* What the task requires *
Below is some material; transcribe all of it exactly.

(Records with scene code)
..............................
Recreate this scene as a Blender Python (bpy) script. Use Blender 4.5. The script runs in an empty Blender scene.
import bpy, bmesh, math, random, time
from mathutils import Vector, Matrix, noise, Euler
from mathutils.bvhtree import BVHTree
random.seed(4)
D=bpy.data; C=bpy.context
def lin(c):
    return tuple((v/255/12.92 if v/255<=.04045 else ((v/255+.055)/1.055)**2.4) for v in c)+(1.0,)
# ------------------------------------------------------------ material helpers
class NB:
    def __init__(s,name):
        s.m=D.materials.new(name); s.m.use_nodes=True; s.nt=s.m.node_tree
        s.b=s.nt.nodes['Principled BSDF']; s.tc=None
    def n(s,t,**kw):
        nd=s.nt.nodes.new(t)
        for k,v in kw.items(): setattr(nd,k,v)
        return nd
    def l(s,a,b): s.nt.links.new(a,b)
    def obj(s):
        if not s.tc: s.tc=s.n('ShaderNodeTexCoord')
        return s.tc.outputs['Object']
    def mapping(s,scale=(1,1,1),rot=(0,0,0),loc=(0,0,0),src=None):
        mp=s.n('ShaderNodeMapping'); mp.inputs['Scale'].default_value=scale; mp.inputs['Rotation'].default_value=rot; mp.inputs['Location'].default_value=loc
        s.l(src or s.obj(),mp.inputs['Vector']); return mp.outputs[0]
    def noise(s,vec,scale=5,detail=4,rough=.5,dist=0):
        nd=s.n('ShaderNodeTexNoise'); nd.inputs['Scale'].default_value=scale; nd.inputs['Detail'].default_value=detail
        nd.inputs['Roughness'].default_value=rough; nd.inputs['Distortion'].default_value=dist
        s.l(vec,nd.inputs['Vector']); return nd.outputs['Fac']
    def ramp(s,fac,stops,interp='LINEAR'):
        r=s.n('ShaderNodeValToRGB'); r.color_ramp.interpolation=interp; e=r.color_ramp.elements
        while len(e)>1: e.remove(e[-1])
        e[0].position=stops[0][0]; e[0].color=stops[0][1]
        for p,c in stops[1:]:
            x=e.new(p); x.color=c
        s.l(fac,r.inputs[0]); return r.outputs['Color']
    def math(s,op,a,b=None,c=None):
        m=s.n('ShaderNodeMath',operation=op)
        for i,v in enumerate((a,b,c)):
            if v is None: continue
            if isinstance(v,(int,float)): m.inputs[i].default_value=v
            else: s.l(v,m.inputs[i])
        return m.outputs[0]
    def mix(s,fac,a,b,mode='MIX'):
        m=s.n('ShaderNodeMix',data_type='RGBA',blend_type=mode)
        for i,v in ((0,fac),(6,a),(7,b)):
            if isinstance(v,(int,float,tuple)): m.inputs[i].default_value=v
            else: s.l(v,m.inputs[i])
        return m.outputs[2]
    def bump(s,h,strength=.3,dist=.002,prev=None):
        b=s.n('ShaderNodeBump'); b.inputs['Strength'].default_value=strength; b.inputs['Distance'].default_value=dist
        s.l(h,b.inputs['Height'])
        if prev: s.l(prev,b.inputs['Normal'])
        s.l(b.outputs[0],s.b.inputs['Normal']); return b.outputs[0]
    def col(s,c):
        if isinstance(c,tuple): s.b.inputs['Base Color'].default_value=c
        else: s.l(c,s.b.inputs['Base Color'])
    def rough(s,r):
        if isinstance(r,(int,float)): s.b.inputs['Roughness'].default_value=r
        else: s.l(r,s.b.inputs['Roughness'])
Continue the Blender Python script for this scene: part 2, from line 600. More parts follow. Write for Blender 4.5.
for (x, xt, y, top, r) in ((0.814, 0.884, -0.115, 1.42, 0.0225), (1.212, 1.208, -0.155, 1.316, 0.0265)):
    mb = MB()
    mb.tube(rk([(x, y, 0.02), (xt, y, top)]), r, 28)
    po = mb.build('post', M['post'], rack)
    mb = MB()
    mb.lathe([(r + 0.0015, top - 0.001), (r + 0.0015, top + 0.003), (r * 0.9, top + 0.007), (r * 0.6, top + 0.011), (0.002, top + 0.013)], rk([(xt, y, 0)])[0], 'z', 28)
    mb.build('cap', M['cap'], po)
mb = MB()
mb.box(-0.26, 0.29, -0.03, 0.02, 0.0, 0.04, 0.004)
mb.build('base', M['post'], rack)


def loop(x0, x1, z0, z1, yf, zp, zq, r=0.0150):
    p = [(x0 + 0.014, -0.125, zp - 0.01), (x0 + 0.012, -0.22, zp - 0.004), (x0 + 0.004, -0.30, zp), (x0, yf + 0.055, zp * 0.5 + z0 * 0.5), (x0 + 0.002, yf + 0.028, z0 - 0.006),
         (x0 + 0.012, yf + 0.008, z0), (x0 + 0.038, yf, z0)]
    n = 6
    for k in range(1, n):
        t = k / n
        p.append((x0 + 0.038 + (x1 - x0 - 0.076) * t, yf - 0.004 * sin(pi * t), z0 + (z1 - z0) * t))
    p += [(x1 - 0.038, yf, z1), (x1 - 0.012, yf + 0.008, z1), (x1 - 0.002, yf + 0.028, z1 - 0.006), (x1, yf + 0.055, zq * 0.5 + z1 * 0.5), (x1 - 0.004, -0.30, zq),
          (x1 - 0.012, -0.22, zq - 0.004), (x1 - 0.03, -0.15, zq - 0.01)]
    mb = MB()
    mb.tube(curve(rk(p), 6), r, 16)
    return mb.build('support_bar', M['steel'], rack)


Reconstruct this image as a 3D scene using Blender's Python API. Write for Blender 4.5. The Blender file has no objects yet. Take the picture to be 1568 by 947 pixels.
..............................
* Exercise solution *
Recreate this scene as a Blender Python (bpy) script. Use Blender 4.5. The script runs in an empty Blender scene.
import bpy, bmesh, math, random, time
from mathutils import Vector, Matrix, noise, Euler
from mathutils.bvhtree import BVHTree
random.seed(4)
D=bpy.data; C=bpy.context
def lin(c):
    return tuple((v/255/12.92 if v/255<=.04045 else ((v/255+.055)/1.055)**2.4) for v in c)+(1.0,)
# ------------------------------------------------------------ material helpers
class NB:
    def __init__(s,name):
        s.m=D.materials.new(name); s.m.use_nodes=True; s.nt=s.m.node_tree
        s.b=s.nt.nodes['Principled BSDF']; s.tc=None
    def n(s,t,**kw):
        nd=s.nt.nodes.new(t)
        for k,v in kw.items(): setattr(nd,k,v)
        return nd
    def l(s,a,b): s.nt.links.new(a,b)
    def obj(s):
        if not s.tc: s.tc=s.n('ShaderNodeTexCoord')
        return s.tc.outputs['Object']
    def mapping(s,scale=(1,1,1),rot=(0,0,0),loc=(0,0,0),src=None):
        mp=s.n('ShaderNodeMapping'); mp.inputs['Scale'].default_value=scale; mp.inputs['Rotation'].default_value=rot; mp.inputs['Location'].default_value=loc
        s.l(src or s.obj(),mp.inputs['Vector']); return mp.outputs[0]
    def noise(s,vec,scale=5,detail=4,rough=.5,dist=0):
        nd=s.n('ShaderNodeTexNoise'); nd.inputs['Scale'].default_value=scale; nd.inputs['Detail'].default_value=detail
        nd.inputs['Roughness'].default_value=rough; nd.inputs['Distortion'].default_value=dist
        s.l(vec,nd.inputs['Vector']); return nd.outputs['Fac']
    def ramp(s,fac,stops,interp='LINEAR'):
        r=s.n('ShaderNodeValToRGB'); r.color_ramp.interpolation=interp; e=r.color_ramp.elements
        while len(e)>1: e.remove(e[-1])
        e[0].position=stops[0][0]; e[0].color=stops[0][1]
        for p,c in stops[1:]:
            x=e.new(p); x.color=c
        s.l(fac,r.inputs[0]); return r.outputs['Color']
    def math(s,op,a,b=None,c=None):
        m=s.n('ShaderNodeMath',operation=op)
        for i,v in enumerate((a,b,c)):
            if v is None: continue
            if isinstance(v,(int,float)): m.inputs[i].default_value=v
            else: s.l(v,m.inputs[i])
        return m.outputs[0]
    def mix(s,fac,a,b,mode='MIX'):
        m=s.n('ShaderNodeMix',data_type='RGBA',blend_type=mode)
        for i,v in ((0,fac),(6,a),(7,b)):
            if isinstance(v,(int,float,tuple)): m.inputs[i].default_value=v
            else: s.l(v,m.inputs[i])
        return m.outputs[2]
    def bump(s,h,strength=.3,dist=.002,prev=None):
        b=s.n('ShaderNodeBump'); b.inputs['Strength'].default_value=strength; b.inputs['Distance'].default_value=dist
        s.l(h,b.inputs['Height'])
        if prev: s.l(prev,b.inputs['Normal'])
        s.l(b.outputs[0],s.b.inputs['Normal']); return b.outputs[0]
    def col(s,c):
        if isinstance(c,tuple): s.b.inputs['Base Color'].default_value=c
        else: s.l(c,s.b.inputs['Base Color'])
    def rough(s,r):
        if isinstance(r,(int,float)): s.b.inputs['Roughness'].default_value=r
        else: s.l(r,s.b.inputs['Roughness'])
Continue the Blender Python script for this scene: part 2, from line 600. More parts follow. Write for Blender 4.5.
for (x, xt, y, top, r) in ((0.814, 0.884, -0.115, 1.42, 0.0225), (1.212, 1.208, -0.155, 1.316, 0.0265)):
    mb = MB()
    mb.tube(rk([(x, y, 0.02), (xt, y, top)]), r, 28)
    po = mb.build('post', M['post'], rack)
    mb = MB()
    mb.lathe([(r + 0.0015, top - 0.001), (r + 0.0015, top + 0.003), (r * 0.9, top + 0.007), (r * 0.6, top + 0.011), (0.002, top + 0.013)], rk([(xt, y, 0)])[0], 'z', 28)
    mb.build('cap', M['cap'], po)
mb = MB()
mb.box(-0.26, 0.29, -0.03, 0.02, 0.0, 0.04, 0.004)
mb.build('base', M['post'], rack)


def loop(x0, x1, z0, z1, yf, zp, zq, r=0.0150):
    p = [(x0 + 0.014, -0.125, zp - 0.01), (x0 + 0.012, -0.22, zp - 0.004), (x0 + 0.004, -0.30, zp), (x0, yf + 0.055, zp * 0.5 + z0 * 0.5), (x0 + 0.002, yf + 0.028, z0 - 0.006),
         (x0 + 0.012, yf + 0.008, z0), (x0 + 0.038, yf, z0)]
    n = 6
    for k in range(1, n):
        t = k / n
        p.append((x0 + 0.038 + (x1 - x0 - 0.076) * t, yf - 0.004 * sin(pi * t), z0 + (z1 - z0) * t))
    p += [(x1 - 0.038, yf, z1), (x1 - 0.012, yf + 0.008, z1), (x1 - 0.002, yf + 0.028, z1 - 0.006), (x1, yf + 0.055, zq * 0.5 + z1 * 0.5), (x1 - 0.004, -0.30, zq),
          (x1 - 0.012, -0.22, zq - 0.004), (x1 - 0.03, -0.15, zq - 0.01)]
    mb = MB()
    mb.tube(curve(rk(p), 6), r, 16)
    return mb.build('support_bar', M['steel'], rack)


Reconstruct this image as a 3D scene using Blender's Python API. Write for Blender 4.5. The Blender file has no objects yet. Take the picture to be 1568 by 947 pixels.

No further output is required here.